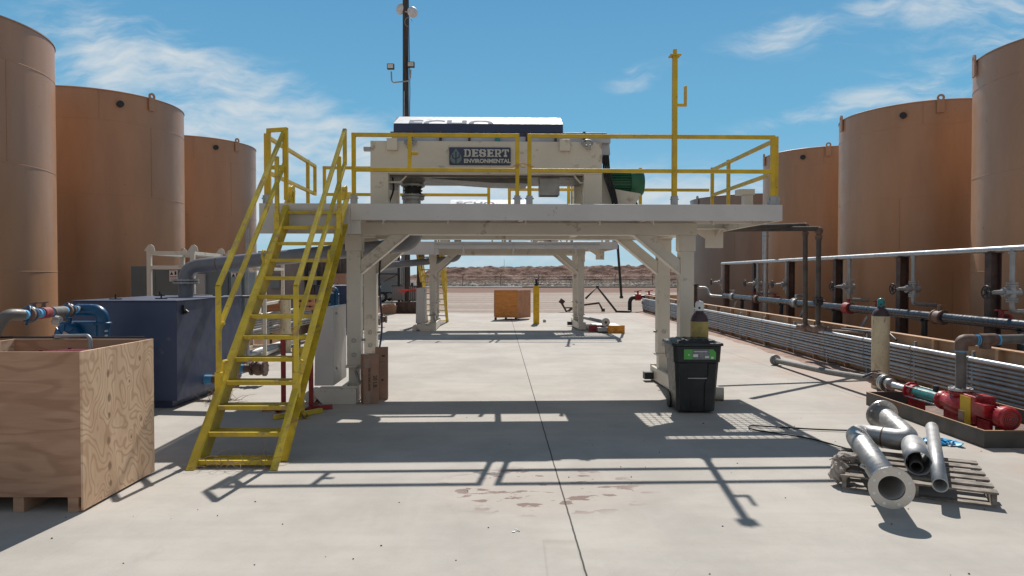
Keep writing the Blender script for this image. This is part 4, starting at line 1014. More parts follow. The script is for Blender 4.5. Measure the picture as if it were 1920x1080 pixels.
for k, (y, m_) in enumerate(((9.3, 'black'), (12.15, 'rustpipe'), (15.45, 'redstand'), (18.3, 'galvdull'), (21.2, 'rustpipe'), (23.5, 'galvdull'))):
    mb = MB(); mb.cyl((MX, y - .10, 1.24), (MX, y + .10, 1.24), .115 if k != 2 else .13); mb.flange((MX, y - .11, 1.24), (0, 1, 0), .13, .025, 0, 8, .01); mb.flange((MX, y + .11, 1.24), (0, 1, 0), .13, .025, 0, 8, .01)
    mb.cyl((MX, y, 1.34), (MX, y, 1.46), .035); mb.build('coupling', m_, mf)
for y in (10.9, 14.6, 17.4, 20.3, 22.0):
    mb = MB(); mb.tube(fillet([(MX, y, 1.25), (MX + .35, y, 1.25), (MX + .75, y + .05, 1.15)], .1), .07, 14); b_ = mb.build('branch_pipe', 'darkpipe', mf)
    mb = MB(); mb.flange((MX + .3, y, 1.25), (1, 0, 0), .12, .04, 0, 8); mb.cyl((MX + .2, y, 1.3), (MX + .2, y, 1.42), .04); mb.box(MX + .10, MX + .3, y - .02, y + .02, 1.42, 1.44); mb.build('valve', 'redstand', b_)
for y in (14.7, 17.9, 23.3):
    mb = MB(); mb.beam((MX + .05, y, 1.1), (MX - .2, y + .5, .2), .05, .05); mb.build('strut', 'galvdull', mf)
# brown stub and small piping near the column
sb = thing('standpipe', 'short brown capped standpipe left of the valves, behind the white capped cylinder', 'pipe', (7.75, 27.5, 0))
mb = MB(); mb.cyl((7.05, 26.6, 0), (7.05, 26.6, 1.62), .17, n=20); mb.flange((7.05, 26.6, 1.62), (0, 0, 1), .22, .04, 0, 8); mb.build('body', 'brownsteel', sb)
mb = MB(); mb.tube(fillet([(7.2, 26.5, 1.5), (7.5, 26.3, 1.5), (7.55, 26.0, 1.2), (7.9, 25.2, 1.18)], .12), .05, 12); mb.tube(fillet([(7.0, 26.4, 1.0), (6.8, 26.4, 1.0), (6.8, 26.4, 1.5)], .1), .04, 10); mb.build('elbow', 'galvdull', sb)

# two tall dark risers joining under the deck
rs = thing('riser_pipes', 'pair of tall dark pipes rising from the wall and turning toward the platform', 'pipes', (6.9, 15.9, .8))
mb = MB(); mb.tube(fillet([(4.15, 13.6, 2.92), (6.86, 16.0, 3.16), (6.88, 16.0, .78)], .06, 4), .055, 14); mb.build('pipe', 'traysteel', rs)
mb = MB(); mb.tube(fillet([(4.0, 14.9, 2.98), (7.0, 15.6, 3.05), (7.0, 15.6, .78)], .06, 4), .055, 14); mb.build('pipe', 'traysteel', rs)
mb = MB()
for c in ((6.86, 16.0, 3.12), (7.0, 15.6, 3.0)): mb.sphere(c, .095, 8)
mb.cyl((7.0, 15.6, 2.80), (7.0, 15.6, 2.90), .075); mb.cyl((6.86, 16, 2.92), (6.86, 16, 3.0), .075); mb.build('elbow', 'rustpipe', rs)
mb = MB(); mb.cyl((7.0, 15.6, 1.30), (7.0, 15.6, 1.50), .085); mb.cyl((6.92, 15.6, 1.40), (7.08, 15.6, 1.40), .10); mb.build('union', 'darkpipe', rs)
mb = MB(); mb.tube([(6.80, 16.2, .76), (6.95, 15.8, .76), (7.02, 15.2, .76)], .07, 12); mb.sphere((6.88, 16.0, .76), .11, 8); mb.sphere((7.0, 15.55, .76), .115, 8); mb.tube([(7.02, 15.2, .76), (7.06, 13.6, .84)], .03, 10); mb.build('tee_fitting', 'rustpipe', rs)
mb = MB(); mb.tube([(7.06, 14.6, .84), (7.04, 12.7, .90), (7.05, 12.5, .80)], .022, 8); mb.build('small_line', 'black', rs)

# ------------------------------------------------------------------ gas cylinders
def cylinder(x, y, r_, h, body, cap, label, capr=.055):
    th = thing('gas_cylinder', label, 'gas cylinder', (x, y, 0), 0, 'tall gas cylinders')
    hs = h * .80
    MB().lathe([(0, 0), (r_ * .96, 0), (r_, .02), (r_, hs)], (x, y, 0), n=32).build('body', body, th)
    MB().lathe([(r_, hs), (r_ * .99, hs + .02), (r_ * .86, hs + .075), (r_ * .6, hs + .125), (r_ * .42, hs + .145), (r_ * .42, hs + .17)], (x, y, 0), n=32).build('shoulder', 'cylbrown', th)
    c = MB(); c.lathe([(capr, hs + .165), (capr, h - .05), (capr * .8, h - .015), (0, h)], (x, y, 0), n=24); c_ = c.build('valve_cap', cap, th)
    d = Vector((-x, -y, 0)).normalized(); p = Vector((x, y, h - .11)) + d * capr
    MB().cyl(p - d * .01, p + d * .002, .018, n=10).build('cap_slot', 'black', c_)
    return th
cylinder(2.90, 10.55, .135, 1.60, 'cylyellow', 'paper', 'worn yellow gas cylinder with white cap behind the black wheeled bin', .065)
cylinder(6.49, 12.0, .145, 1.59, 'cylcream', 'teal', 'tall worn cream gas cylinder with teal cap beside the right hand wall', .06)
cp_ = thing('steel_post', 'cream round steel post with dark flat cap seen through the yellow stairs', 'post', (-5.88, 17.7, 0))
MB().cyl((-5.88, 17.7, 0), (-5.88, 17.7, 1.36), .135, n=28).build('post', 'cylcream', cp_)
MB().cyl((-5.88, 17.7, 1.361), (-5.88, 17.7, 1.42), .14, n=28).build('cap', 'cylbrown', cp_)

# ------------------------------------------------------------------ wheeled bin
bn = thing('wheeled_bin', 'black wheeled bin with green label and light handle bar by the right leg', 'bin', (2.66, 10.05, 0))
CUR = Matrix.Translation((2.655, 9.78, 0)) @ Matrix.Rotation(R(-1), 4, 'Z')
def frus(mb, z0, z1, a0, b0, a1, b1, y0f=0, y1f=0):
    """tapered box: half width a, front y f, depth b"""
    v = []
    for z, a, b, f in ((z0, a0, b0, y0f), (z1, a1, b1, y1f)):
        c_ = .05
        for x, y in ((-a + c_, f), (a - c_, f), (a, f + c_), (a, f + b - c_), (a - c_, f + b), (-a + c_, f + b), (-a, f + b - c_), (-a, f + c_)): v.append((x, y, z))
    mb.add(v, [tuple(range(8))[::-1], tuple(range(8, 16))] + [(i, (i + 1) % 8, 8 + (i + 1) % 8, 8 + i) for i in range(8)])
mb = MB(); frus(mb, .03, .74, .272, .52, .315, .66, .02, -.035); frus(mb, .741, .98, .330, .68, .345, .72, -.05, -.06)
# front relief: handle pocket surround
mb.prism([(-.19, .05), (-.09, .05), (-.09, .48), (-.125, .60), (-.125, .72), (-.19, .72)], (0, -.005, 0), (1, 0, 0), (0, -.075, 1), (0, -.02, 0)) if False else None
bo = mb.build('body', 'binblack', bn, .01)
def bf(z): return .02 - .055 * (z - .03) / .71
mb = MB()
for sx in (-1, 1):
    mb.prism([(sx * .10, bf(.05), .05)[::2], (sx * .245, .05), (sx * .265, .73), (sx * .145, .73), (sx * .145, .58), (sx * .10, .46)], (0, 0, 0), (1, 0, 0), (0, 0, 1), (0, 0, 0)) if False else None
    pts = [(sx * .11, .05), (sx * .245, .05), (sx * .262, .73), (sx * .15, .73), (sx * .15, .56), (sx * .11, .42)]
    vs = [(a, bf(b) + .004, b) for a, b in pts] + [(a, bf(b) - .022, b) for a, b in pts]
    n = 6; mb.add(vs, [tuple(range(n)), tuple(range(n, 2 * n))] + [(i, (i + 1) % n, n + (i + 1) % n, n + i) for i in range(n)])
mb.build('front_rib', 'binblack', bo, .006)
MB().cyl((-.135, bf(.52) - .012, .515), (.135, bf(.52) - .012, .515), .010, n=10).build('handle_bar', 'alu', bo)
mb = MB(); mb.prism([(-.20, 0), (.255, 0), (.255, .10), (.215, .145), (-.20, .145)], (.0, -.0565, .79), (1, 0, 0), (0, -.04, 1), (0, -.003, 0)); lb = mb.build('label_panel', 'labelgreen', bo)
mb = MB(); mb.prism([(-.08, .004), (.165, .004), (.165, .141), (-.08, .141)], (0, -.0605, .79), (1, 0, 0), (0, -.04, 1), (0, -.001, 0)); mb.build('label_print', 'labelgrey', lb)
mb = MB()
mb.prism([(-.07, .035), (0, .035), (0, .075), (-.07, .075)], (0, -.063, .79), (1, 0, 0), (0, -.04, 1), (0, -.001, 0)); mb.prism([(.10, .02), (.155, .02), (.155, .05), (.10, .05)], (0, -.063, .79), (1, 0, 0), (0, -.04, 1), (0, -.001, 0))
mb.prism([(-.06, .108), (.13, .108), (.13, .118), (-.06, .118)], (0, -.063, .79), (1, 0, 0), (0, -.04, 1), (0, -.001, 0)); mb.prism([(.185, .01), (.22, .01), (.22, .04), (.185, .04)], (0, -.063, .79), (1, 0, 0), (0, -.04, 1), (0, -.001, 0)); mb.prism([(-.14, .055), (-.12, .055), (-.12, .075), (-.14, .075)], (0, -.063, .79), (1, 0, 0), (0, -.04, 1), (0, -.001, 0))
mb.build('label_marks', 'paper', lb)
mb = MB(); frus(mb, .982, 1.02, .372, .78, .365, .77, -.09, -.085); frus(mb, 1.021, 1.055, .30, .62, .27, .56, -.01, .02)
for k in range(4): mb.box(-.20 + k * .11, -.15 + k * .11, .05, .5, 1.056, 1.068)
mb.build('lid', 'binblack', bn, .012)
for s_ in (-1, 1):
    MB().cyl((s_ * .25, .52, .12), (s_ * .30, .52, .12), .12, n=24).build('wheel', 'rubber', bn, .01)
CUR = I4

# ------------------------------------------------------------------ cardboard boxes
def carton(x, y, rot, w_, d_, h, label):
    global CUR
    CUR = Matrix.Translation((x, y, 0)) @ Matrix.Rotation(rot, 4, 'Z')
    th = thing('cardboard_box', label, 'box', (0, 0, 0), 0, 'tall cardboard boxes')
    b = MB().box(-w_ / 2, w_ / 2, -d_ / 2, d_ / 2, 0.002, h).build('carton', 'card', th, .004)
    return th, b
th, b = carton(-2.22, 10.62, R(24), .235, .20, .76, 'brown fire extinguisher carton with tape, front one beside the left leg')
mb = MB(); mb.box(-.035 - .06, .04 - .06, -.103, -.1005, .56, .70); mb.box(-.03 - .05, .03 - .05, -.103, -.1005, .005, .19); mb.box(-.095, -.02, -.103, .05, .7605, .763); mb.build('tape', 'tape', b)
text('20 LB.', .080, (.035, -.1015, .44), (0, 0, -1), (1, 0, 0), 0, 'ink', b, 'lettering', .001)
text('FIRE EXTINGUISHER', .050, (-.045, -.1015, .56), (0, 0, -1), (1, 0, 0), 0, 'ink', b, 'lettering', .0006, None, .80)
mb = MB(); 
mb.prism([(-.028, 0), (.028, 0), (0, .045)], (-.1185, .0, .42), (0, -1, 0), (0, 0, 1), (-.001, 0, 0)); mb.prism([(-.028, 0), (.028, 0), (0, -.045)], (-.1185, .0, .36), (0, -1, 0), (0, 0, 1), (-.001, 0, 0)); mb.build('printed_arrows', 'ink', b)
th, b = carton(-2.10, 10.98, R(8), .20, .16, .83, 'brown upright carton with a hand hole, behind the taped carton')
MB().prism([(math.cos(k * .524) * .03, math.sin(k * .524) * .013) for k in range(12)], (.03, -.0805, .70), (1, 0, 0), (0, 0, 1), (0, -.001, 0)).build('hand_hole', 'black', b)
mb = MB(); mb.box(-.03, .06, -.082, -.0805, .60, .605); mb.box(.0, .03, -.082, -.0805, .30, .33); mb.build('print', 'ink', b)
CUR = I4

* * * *

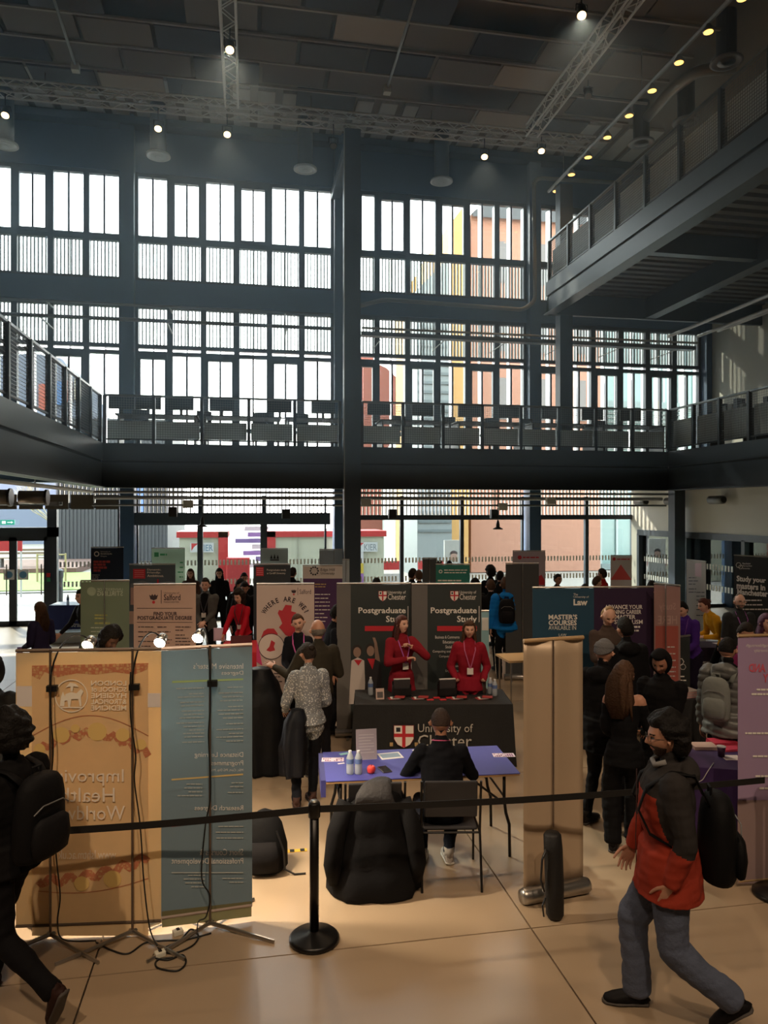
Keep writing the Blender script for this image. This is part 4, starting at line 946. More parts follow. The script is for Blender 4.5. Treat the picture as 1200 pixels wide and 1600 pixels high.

* * * *

--- TASK GOAL ---
Every line of the listing that holds "parts" should be found and copied.

--- CORRECT ANSWER ---
Keep writing the Blender script for this image. This is part 4, starting at line 1014. More parts follow. The script is for Blender 4.5. Measure the picture as if it were 1920x1080 pixels.
Keep writing the Blender script for this image. This is part 4, starting at line 946. More parts follow. The script is for Blender 4.5. Treat the picture as 1200 pixels wide and 1600 pixels high.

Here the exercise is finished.